Les enfants vont bien : l’écho de l’absence
Date de publication : 03.12.25
Reconstruire une famille
Un soir d’été, Suzanne (Juliette Armanet), accompagnée de ses deux jeunes enfants (Manoâ Varvat et Nina Birman), arrive chez sa sœur Jeanne (Camille Cottin). Point de départ du long-métrage de Nathan Ambrosioni, cette visite est loin d’être aussi spontanée et anodine qu’elle en a l’air. Pour nous, spectateurs, les indices se cachent dans les regards silencieux et dans les mots fuyants, à l’instant où les deux sœurs se retrouvent et s’étreignent. Suzanne semble absente à elle-même et Jeanne propose de prendre le temps d’en parler le lendemain. Si l’on dit que la nuit porte conseil, le matin ne tient pas toujours ses promesses. Lorsque Jeanne se réveille, sa sœur a disparu, ne laissant derrière elle qu’une lettre dans laquelle elle déclare lui confier ses deux enfants.
Au cours d’une vie, le départ d’une mère, quelle qu’en soit la raison, est un bouleversement semblable à un raz de marée. Dans Les enfants vont bien, Nathan Ambrosioni l’observe depuis le creux de la vague. Plutôt que d’expliquer le départ, il s’intéresse à l’absence, au vide qu’elle laisse et à la reconstruction de ceux qui restent. À travers une mise en scène tout en subtilité et des dialogues qui restent en tête, il nous raconte l’histoire de trois femmes, des chemins qu’elles empruntent, de leur rapport à la maternité ou de leur choix de ne pas avoir d’enfants, sans jamais les juger. Et puis, comme l’indique le titre, le film s’intéresse pleinement aux enfants, à leurs regards sur le changement brutal qui s’opère dans leurs vies, mais aussi à leurs droits et à leurs sentiments. En racontant cette reconstruction familiale, le cinéaste parvient à retranscrire toute la complexité des émotions, sans basculer vers le mélodrame. Dans Les enfants vont bien, la tristesse porte parfois le masque de la colère et la tendresse se lit dans l’indicible.
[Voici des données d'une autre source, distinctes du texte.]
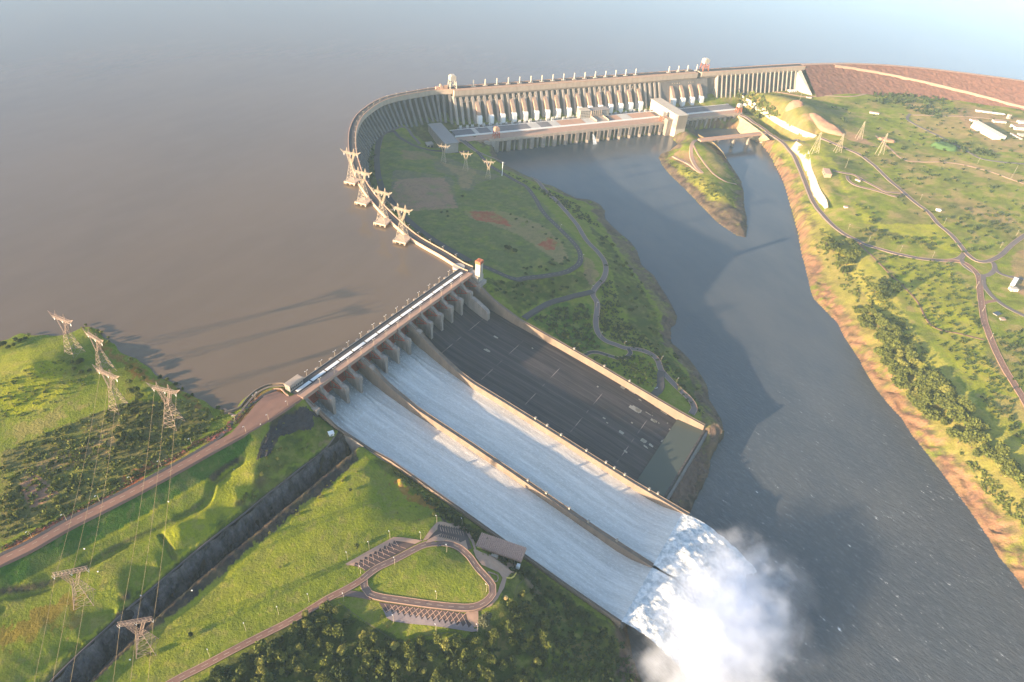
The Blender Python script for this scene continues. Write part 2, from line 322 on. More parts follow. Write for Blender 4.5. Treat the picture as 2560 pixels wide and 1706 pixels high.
def build(name, mb, mat, parent=None, smooth=False, loc=None):
    me = bpy.data.meshes.new(name)
    off = np.array(parent.location) if parent is not None and parent.parent is None else (np.array(loc) if loc is not None else np.zeros(3))
    if parent is not None and parent.parent is not None: off = np.array(parent.parent.location)+np.array(parent.location)
    v = np.array(mb.v)-off
    me.from_pydata([tuple(p) for p in v], [], mb.f)
    if smooth: me.shade_smooth()
    me.materials.append(mat); me.update()
    o = bpy.data.objects.new(name, me); COL.objects.link(o)
    if parent is not None: o.parent = parent
    elif loc is not None: o.location = loc
    return o
def thing(name, label, cat, loc, group=None):
    o = bpy.data.objects.new(name, None); COL.objects.link(o); o.location = tuple(map(float, loc)); o.empty_display_size = 2
    return setprops(o, label, cat, group)
def solo(name, mb, mat, label, cat, group=None, smooth=False, loc=None):
    return setprops(build(name, mb, mat, None, smooth, loc), label, cat, group)
def struct(name, mb, mat, smooth=False): return setprops(build(name, mb, mat, None, smooth), kind='structure')
def copy_tree(o, loc, rot=0, scale=1, label=None, group=None):
    c = o.copy(); COL.objects.link(c); c.location = tuple(map(float, loc)); c.rotation_euler = (0, 0, rot); c.scale = (scale, scale, scale) if not isinstance(scale, tuple) else scale
    if label: c['label'] = label
    if group: c['group'] = group
    for ch in KIDS.get(o.name, []):
        d = ch.copy(); COL.objects.link(d); d.parent = c
        for g in KIDS.get(ch.name, []):
            e = g.copy(); COL.objects.link(e); e.parent = d
    return c
KIDS = {}
def kids_of(o):
    KIDS[o.name] = [c for c in bpy.data.objects if c.parent == o]
    for c in KIDS[o.name]: KIDS[c.name] = [g for g in bpy.data.objects if g.parent == c]
# ---------------------------------------------------------------- materials
def nt(name):
    m = bpy.data.materials.new(name); m.use_nodes = True; t = m.node_tree; t.nodes.clear()
    out = t.nodes.new('ShaderNodeOutputMaterial'); b = t.nodes.new('ShaderNodeBsdfPrincipled'); t.links.new(b.outputs[0], out.inputs[0])
    return m, t, b, out
def N(t, typ, **k):
    n = t.nodes.new(typ)
    for a, v in k.items():
        if a in n.inputs: n.inputs[a].default_value = v
        else: setattr(n, a, v)
    return n
def mix(t, fac, a, b, mode='MIX'):
    n = t.nodes.new('ShaderNodeMix'); n.data_type = 'RGBA'; n.blend_type = mode
    for i, v in ((0, fac), (6, a), (7, b)):
        if isinstance(v, bpy.types.NodeSocket): t.links.new(v, n.inputs[i])
        else: n.inputs[i].default_value = v if i == 0 else (tuple(v)+(1,))[:4]
    return n.outputs[2]
def ramp(t, src, lo, hi, a=0., b=1.):
    n = t.nodes.new('ShaderNodeMapRange'); n.inputs[1].default_value = lo; n.inputs[2].default_value = hi; n.inputs[3].default_value = a; n.inputs[4].default_value = b
    t.links.new(src, n.inputs[0]); return n.outputs[0]
def noise(t, scale, detail=4, rough=.55, vec=None, stretch=None):
    n = N(t, 'ShaderNodeTexNoise'); n.inputs['Scale'].default_value = scale; n.inputs['Detail'].default_value = detail; n.inputs['Roughness'].default_value = rough
    if vec is None:
        vec = t.nodes.new('ShaderNodeNewGeometry').outputs['Position']
    if stretch is not None:
        if len(stretch) > 3:
            mr_ = t.nodes.new('ShaderNodeMapping'); mr_.inputs['Rotation'].default_value = (0, 0, stretch[3]); t.links.new(vec, mr_.inputs[0]); vec = mr_.outputs[0]
        mp = t.nodes.new('ShaderNodeMapping'); mp.inputs['Scale'].default_value = stretch[:3]
        t.links.new(vec, mp.inputs[0]); vec = mp.outputs[0]
    t.links.new(vec, n.inputs['Vector']); return n.outputs[0]
def bump(t, b, src, strength, dist=1.0):
    n = t.nodes.new('ShaderNodeBump'); n.inputs['Strength'].default_value = strength; n.inputs['Distance'].default_value = dist
    t.links.new(src, n.inputs['Height']); t.links.new(n.outputs[0], b.inputs['Normal']); return n
def plain(name, col, rough=.8, var=.35, scale=.15, stretch=None, dark=None, bmp=0, metal=0, fine=1.2):
    m, t, b, o = nt(name)
    n1 = noise(t, scale, 5, .6, stretch=stretch); n2 = noise(t, fine, 3, .6, stretch=stretch)
    d = dark or tuple(c*.45 for c in col)
    c = mix(t, ramp(t, n1, .35, .7, 0, var), col, d)
    c = mix(t, ramp(t, n2, .3, .75, 0, var*.8), c, tuple(x*.6 for x in col))
    t.links.new(c, b.inputs['Base Color']); b.inputs['Roughness'].default_value = rough; b.inputs['Metallic'].default_value = metal
    b.inputs['Specular IOR Level'].default_value = .25
    if bmp: bump(t, b, n2, bmp, .5)
    return m
MT = {}
MT['concrete'] = plain('weathered_concrete', (.37, .33, .29), .85, .6, .06, (1, 1, .18), (.16, .14, .125), .2)
MT['concrete_dark'] = plain('stained_concrete', (.19, .175, .165), .85, .7, .08, (1, 1, .15), (.085, .08, .08), .25)
MT['concrete_pale'] = plain('pale_concrete', (.52, .46, .38), .8, .35, .1, (1, 1, .3), None, .1)
MT['deck_red'] = plain('weathered_deck', (.42, .27, .20), .85, .4, .12, None, (.26, .17, .13), .1)
MT['asphalt'] = plain('asphalt', (.075, .066, .066), .9, .3, .08, None, (.05, .045, .045), .1)
MT['red_road'] = plain('red_dust_road', (.24, .135, .10), .9, .45, .05, None, (.15, .085, .065), .1)
MT['path_pink'] = plain('pink_paving', (.40, .26, .19), .85, .3, .2, None, None, .1)
MT['white'] = plain('white_paint', (.78, .78, .76), .5, .15, .2, None, (.6, .6, .58))
MT['gate_red'] = plain('red_oxide_steel', (.50, .11, .06), .6, .5, .25, (1, 1, .3), (.09, .03, .022))
MT['orange_steel'] = plain('orange_steel', (.42, .14, .07), .55, .4, .3)
MT['steel'] = plain('galvanised_steel', (.40, .34, .28), .55, .3, .5)
MT['steel_bright'] = plain('sunlit_galvanised_steel', (.46, .38, .28), .5, .3, .5)
MT['cable'] = plain('aluminium_cable', (.36, .27, .15), .5, .1, .5)
MT['trunk'] = plain('bark', (.10, .07, .05), .9, .4, 1.5)
MT['roof_grey'] = plain('grey_roof_sheet', (.30, .28, .27), .6, .3, .1)
MT['glass'] = plain('dark_glass', (.05, .06, .07), .15, .1, .3)
MT['panel_dark'] = plain('grey_deck_panel', (.17, .17, .19), .7, .3, .15)
MT['panel_light'] = plain('light_deck_panel', (.45, .45, .44), .7, .3, .15)
MT['rockfill'] = plain('rockfill', (.20, .095, .070), .95, .75, .12, None, (.06, .034, .03), .9, 0, .35)
MT['rock_dark'] = plain('dark_rock', (.12, .105, .10), .95, .8, .2, (1, 1, .25), (.03, .028, .03), .8, 0, .8)
MT['rock_rip'] = plain('dark_riprap', (.05, .045, .05), .95, .8, .3, None, (.02, .018, .022), .9, 0, .9)
# corrugated tile / sheet roofs
def foliage(name, c1, c2, c3):
    m, t, b, o = nt(name)
    oi = t.nodes.new('ShaderNodeObjectInfo'); geo = t.nodes.new('ShaderNodeNewGeometry')
    c = mix(t, ramp(t, noise(t, .35, 3, .6), .35, .65), c1, c2)
    c = mix(t, oi.outputs['Random'], c, c3)
    c = mix(t, ramp(t, noise(t, 1.1, 2, .6), .3, .7, .0, .5), c, tuple(x*.45 for x in c1))
    t.links.new(c, b.inputs['Base Color']); b.inputs['Roughness'].default_value = .75; b.inputs['Specular IOR Level'].default_value = .2
    tr = t.nodes.new('ShaderNodeBsdfTranslucent'); t.links.new(c, tr.inputs[0])
    ms = t.nodes.new('ShaderNodeMixShader'); ms.inputs[0].default_value = .22; t.links.new(b.outputs[0], ms.inputs[1]); t.links.new(tr.outputs[0], ms.inputs[2]); t.links.new(ms.outputs[0], o.inputs[0])
    return m
MT['leaf'] = foliage('broad_leaves', (.085, .12, .022), (.19, .20, .035), (.13, .15, .028))
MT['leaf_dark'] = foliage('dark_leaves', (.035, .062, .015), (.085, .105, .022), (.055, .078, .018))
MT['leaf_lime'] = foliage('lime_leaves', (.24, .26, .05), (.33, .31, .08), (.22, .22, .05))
MT['leaf_grey'] = foliage('grey_green_leaves', (.13, .14, .085), (.17, .17, .10), (.12, .13, .07))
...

Faut-il comprendre pour se réparer ?
Que se passe-t-il lorsque les gens qu’on aime font des choix qu’on ne comprend pas ? Comment continuer d’avancer sans la certitude d’une explication ? En abordant le sujet, rarement évoqué à l’écran, de la disparition volontaire, Nathan Ambrosioni pose des questions qui peuvent résonner en chacun de nous. Les enfants vont bien éclaire aussi ce que peut cacher un geste radical, en évoquant la charge mentale maternelle, l’épuisement physique et émotionnel.
Pourtant, c’est en refusant d’ancrer la tension narrative de son récit dans l’espoir d’une révélation finale, que le cinéaste déploie toute la puissance de son scénario. Après le départ de Suzanne, Jeanne, Gaspard et Margaux, contraints de fonder un nouveau foyer, apprennent à se réparer mutuellement, avec le soutien précieux de Nicole (Monia Chokri). Le personnage de Jeanne, magnifiquement interprété par Camille Cottin, est bien plus qu’une mère de substitution. En quittant sa solitude pour vivre avec Gaspard et Margaux, elle va apprendre à se confronter à ses propres failles et à retrouver la lumière d’une tendresse inattendue. Ce lien qui se construit et se renforce peu à peu entre les enfants et Jeanne confère au film une véritable puissance consolatrice. Avec Les enfants vont bien, Nathan Ambrosioni affirme son regard de cinéaste, d’une sincérité frappante et d’une grande douceur, qui marque profondément.